• _Provided material_
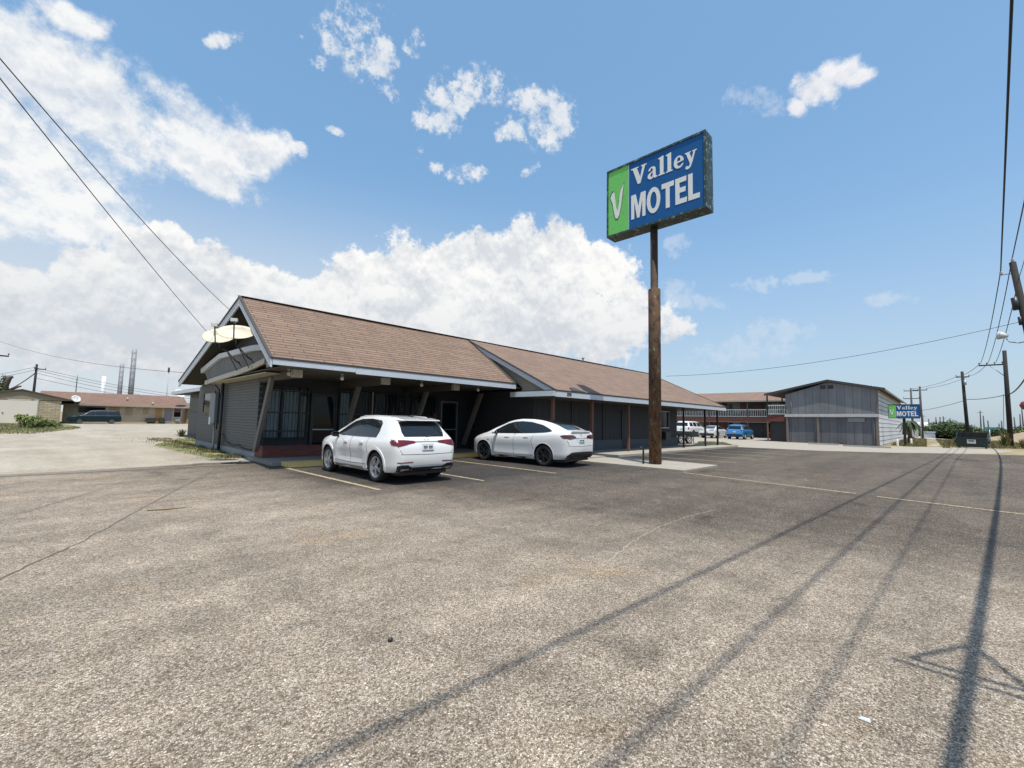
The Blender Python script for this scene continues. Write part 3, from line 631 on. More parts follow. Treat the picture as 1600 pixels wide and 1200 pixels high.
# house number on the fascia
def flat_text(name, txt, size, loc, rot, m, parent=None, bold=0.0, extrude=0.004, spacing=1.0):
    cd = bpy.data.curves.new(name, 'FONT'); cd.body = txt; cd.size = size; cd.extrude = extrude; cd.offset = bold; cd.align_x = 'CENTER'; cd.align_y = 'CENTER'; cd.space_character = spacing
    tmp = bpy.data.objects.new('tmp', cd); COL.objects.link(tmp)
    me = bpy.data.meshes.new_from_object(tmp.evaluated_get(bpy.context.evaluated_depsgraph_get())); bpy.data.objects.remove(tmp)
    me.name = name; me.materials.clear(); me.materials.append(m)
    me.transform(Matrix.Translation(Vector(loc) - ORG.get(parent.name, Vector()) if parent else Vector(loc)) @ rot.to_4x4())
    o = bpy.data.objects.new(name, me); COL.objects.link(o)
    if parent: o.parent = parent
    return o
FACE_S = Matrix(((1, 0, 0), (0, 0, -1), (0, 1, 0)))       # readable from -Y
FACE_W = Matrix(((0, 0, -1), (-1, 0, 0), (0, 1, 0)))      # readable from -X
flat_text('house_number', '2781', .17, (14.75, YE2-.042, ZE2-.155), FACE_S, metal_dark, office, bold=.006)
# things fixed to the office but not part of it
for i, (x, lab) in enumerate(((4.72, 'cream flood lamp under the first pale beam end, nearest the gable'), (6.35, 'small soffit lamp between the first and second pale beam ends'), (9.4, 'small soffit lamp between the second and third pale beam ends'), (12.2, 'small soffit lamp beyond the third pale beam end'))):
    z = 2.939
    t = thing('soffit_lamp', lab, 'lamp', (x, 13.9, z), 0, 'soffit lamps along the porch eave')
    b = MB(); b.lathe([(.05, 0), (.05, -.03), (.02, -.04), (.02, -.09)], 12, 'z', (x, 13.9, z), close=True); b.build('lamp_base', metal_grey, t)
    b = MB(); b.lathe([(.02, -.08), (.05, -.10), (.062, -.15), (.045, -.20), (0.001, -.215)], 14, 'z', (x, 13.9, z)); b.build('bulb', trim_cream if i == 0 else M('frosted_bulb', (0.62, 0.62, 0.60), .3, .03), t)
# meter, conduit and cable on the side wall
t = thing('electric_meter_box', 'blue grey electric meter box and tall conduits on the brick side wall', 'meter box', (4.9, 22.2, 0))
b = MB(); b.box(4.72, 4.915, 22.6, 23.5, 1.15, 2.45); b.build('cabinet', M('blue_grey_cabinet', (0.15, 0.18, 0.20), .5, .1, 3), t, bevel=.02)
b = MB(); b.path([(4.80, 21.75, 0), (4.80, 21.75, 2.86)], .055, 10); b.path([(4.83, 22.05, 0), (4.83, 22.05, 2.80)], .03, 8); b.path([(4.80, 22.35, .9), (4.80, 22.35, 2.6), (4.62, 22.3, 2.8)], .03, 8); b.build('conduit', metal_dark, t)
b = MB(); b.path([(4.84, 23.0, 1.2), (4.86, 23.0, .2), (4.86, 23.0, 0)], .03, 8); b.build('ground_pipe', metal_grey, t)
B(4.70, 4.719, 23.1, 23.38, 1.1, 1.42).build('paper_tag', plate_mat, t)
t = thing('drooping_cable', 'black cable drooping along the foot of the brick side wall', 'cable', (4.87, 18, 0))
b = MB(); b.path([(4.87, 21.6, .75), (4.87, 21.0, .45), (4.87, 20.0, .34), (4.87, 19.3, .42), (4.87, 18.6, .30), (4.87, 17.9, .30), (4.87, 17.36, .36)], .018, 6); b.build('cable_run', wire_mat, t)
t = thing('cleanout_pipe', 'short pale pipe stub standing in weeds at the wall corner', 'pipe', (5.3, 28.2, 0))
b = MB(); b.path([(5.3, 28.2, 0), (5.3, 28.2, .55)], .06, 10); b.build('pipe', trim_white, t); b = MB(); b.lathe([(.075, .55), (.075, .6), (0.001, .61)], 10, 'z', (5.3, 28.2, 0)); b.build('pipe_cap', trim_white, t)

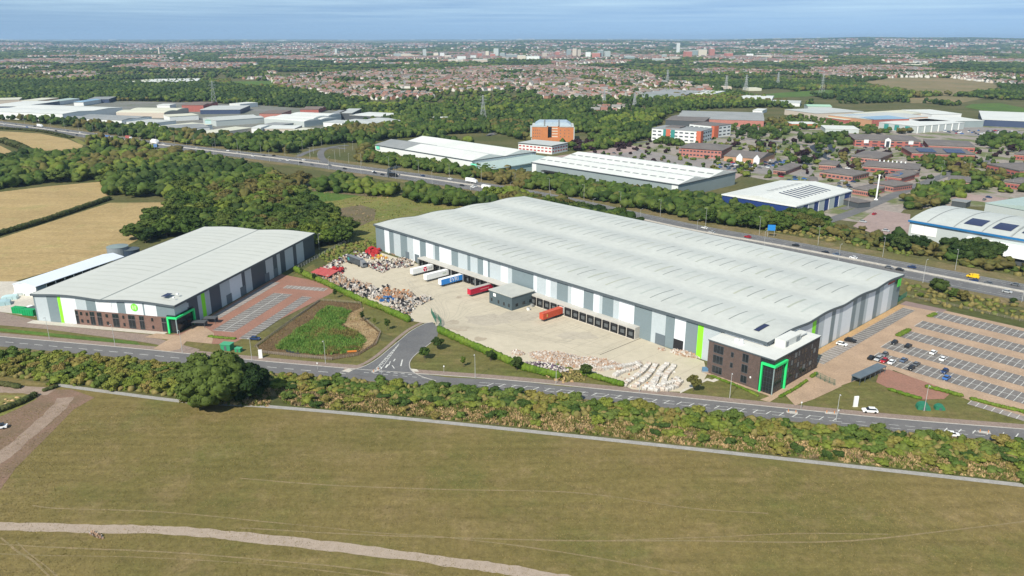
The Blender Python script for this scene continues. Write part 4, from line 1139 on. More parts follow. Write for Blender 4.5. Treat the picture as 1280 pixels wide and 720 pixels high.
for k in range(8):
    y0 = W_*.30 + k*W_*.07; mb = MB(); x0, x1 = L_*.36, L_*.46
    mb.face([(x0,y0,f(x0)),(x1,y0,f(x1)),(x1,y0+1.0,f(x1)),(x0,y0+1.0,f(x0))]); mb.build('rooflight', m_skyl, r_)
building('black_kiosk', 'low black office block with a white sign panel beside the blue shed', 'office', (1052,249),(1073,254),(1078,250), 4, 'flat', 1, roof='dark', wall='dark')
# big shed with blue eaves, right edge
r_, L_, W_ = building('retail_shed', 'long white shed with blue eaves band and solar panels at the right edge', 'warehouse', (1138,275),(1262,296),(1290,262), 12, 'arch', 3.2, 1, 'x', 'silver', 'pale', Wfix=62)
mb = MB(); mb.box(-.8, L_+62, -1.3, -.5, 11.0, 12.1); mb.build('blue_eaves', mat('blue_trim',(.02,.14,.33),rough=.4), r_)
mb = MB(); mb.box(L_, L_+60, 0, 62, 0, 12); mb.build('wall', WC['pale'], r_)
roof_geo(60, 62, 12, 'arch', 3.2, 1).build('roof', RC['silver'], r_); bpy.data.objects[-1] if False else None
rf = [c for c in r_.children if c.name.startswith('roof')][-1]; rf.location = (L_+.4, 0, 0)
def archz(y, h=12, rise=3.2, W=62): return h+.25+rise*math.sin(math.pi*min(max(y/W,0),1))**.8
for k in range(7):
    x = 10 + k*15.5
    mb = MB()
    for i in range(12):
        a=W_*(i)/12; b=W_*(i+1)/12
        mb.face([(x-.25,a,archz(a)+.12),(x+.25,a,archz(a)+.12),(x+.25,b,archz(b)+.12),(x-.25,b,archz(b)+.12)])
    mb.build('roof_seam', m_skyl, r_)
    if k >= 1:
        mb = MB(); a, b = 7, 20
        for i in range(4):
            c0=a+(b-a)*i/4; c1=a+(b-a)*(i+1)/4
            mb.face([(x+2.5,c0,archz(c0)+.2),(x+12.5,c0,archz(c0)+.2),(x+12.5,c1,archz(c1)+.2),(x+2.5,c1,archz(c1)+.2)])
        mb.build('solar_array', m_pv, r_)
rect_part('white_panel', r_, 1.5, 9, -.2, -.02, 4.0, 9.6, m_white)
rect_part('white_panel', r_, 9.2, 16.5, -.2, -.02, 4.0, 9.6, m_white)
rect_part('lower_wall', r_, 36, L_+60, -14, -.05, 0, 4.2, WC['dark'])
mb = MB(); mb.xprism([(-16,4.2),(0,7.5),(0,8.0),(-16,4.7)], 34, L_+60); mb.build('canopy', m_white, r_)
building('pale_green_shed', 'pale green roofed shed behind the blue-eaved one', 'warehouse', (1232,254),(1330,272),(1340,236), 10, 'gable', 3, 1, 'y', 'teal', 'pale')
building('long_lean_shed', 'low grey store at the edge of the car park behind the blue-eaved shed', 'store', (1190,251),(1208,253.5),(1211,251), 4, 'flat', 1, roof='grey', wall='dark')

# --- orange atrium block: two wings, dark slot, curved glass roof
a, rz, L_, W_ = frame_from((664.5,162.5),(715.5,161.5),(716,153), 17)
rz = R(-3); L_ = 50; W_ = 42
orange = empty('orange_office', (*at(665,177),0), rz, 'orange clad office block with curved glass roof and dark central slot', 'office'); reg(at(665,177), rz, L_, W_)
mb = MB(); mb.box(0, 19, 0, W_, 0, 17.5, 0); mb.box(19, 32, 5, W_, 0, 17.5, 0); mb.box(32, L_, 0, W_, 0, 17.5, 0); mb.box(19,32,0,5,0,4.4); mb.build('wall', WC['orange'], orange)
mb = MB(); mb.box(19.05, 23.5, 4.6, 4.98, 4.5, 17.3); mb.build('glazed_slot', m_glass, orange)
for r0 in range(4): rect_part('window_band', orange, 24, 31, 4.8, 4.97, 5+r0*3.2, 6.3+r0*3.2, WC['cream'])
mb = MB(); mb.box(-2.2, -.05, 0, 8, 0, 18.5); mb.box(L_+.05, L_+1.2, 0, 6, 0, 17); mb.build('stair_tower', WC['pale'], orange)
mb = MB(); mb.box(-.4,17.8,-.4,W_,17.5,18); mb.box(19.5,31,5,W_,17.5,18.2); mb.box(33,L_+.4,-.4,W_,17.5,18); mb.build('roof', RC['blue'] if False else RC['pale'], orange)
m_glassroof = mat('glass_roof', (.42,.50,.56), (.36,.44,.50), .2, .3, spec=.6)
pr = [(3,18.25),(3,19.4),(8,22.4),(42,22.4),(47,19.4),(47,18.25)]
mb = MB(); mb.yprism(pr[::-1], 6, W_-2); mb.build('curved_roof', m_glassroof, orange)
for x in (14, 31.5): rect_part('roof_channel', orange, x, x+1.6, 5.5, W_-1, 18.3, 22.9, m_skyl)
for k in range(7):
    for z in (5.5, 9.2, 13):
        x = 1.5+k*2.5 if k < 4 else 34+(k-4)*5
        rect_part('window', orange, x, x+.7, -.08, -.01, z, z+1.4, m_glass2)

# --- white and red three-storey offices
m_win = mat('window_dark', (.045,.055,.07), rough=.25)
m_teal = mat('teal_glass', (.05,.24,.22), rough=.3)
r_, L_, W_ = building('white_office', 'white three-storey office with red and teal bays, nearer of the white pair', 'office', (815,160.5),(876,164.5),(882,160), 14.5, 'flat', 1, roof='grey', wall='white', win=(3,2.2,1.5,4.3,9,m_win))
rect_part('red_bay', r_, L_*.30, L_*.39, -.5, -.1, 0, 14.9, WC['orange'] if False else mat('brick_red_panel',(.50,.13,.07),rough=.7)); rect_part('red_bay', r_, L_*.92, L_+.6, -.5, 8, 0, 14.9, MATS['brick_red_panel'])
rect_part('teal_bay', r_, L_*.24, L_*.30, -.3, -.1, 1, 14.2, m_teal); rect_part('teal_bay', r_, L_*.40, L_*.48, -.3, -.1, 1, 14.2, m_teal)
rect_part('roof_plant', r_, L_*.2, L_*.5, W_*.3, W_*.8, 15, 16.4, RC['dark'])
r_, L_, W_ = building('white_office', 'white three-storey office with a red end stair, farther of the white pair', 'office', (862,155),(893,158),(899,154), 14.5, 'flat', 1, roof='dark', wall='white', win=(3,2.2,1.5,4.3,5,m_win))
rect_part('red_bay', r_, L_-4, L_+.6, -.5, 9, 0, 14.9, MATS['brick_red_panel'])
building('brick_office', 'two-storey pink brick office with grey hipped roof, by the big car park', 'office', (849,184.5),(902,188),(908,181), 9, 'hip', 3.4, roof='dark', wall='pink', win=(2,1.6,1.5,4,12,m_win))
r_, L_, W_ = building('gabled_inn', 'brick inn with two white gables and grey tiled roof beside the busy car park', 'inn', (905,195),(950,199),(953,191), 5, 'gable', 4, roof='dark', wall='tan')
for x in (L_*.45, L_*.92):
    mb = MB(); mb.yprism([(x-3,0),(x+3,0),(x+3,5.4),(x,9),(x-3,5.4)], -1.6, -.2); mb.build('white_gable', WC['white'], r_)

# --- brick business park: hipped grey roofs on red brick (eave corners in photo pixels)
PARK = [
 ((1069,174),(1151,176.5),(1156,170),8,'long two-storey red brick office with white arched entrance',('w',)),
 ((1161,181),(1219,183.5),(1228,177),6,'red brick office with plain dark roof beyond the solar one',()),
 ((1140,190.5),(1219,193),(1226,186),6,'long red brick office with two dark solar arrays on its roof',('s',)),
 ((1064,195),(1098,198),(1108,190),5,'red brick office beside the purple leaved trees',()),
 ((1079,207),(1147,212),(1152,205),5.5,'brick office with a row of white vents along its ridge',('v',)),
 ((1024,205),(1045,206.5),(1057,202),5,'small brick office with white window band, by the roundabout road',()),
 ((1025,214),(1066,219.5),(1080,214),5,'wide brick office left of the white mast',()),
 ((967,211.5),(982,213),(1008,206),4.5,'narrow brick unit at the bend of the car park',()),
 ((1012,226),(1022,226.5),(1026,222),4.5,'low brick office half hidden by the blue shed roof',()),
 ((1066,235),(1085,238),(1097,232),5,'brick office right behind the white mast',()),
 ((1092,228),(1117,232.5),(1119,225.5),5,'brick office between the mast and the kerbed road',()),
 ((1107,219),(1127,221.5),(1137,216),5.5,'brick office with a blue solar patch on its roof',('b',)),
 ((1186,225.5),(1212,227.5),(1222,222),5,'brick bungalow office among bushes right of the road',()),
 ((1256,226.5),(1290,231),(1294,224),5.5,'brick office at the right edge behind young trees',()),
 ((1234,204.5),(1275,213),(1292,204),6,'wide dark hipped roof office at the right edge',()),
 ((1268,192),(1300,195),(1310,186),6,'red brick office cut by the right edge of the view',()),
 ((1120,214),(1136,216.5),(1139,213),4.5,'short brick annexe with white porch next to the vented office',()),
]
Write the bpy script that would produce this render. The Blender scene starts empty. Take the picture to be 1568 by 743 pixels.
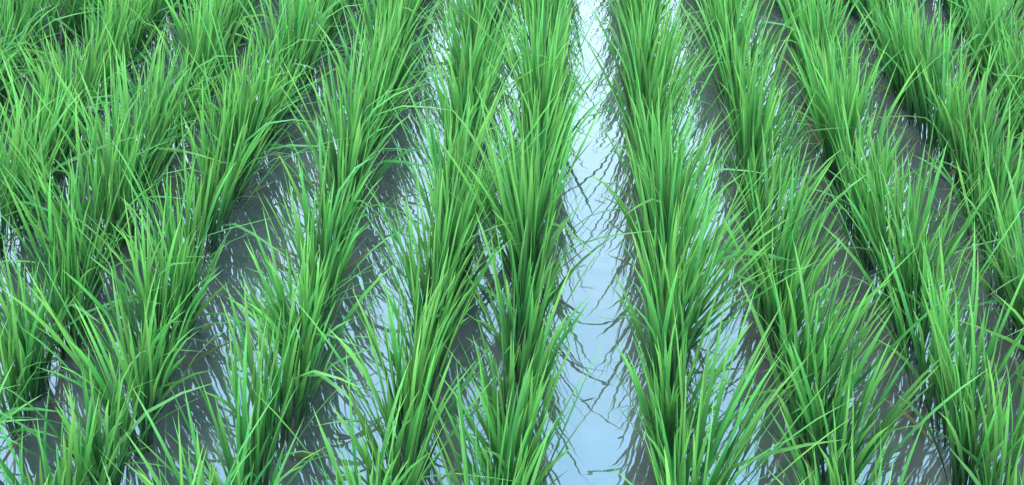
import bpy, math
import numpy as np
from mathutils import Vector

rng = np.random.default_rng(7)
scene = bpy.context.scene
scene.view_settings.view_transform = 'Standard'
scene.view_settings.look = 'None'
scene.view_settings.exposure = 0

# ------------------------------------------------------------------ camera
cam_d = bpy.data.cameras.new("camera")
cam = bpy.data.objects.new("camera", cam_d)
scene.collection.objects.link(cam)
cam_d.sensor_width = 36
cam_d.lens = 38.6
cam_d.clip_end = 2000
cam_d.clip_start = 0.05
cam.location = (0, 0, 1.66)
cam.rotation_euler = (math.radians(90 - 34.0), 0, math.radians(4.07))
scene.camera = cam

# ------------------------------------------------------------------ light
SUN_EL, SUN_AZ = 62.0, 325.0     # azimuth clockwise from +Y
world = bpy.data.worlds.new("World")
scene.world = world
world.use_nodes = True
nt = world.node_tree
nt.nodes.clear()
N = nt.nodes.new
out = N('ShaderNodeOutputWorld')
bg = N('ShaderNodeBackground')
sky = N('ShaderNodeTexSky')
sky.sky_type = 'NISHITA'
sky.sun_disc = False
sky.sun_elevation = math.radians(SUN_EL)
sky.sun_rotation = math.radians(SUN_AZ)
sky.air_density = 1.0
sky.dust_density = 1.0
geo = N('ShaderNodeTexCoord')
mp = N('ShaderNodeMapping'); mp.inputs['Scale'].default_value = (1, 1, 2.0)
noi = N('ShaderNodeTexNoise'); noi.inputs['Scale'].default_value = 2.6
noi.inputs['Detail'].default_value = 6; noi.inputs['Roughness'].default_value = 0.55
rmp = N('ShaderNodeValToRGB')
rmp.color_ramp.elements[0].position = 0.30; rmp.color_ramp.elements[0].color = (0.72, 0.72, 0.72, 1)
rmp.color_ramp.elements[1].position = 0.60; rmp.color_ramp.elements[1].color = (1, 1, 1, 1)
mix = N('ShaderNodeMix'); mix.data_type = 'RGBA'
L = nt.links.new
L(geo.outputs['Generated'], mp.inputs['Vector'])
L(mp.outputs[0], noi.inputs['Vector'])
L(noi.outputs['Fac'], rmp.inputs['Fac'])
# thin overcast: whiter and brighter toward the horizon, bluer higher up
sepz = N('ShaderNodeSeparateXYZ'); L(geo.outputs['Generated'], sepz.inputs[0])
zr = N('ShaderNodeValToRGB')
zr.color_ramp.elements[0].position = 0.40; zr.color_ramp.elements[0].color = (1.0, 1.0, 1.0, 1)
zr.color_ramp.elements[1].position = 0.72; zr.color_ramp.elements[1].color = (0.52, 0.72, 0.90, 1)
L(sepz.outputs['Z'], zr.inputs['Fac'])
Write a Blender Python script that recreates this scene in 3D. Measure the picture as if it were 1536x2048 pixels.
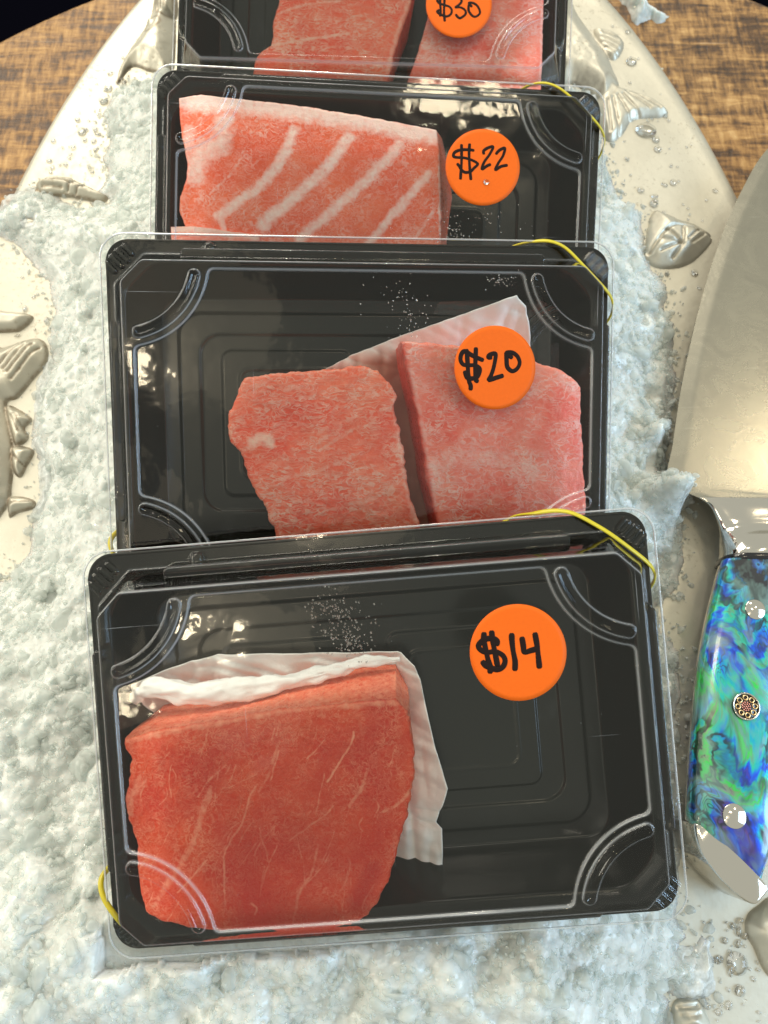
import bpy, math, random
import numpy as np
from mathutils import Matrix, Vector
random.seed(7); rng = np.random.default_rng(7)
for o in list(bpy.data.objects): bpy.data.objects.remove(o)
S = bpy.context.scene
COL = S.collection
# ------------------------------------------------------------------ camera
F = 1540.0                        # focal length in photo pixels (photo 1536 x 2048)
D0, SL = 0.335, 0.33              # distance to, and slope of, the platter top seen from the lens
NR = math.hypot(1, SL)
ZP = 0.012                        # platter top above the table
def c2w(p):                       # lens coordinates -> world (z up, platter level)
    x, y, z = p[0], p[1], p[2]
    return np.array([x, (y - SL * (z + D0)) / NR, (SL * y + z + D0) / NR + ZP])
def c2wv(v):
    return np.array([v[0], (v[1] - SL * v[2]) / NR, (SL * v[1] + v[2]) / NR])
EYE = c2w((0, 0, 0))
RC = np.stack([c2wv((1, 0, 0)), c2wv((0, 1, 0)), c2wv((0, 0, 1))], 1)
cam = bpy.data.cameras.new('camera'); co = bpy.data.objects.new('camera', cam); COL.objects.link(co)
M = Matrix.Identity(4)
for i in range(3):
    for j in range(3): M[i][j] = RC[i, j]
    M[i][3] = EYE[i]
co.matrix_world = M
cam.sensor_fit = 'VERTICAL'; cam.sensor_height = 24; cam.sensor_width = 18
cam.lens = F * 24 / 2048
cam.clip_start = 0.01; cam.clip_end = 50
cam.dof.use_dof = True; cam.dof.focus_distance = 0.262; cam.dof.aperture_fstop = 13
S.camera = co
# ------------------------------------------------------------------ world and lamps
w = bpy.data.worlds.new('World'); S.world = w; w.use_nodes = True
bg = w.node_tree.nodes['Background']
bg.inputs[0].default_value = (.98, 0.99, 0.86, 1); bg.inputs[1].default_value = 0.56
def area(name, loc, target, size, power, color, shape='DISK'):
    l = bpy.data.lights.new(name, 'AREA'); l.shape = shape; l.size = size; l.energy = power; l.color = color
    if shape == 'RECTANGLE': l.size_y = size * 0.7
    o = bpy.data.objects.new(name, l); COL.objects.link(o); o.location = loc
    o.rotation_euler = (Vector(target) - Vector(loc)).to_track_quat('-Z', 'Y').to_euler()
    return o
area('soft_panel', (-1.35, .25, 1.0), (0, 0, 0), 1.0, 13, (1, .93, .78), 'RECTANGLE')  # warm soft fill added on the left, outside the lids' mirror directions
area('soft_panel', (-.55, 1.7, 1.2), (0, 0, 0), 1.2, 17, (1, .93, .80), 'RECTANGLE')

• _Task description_
Using the entries above, transcribe every line from the line containing "Write the bpy" through the line containing "scene.camera = cam". Do not copy pictures.

• _Solution to this task_
Write the bpy script that would produce this render. The Blender scene starts empty. Take the picture to be 1568 by 743 pixels.
import bpy, math
import numpy as np
from mathutils import Vector

rng = np.random.default_rng(7)
scene = bpy.context.scene
scene.view_settings.view_transform = 'Standard'
scene.view_settings.look = 'None'
scene.view_settings.exposure = 0

# ------------------------------------------------------------------ camera
cam_d = bpy.data.cameras.new("camera")
cam = bpy.data.objects.new("camera", cam_d)
scene.collection.objects.link(cam)
cam_d.sensor_width = 36
cam_d.lens = 38.6
cam_d.clip_end = 2000
cam_d.clip_start = 0.05
cam.location = (0, 0, 1.66)
cam.rotation_euler = (math.radians(90 - 34.0), 0, math.radians(4.07))
scene.camera = cam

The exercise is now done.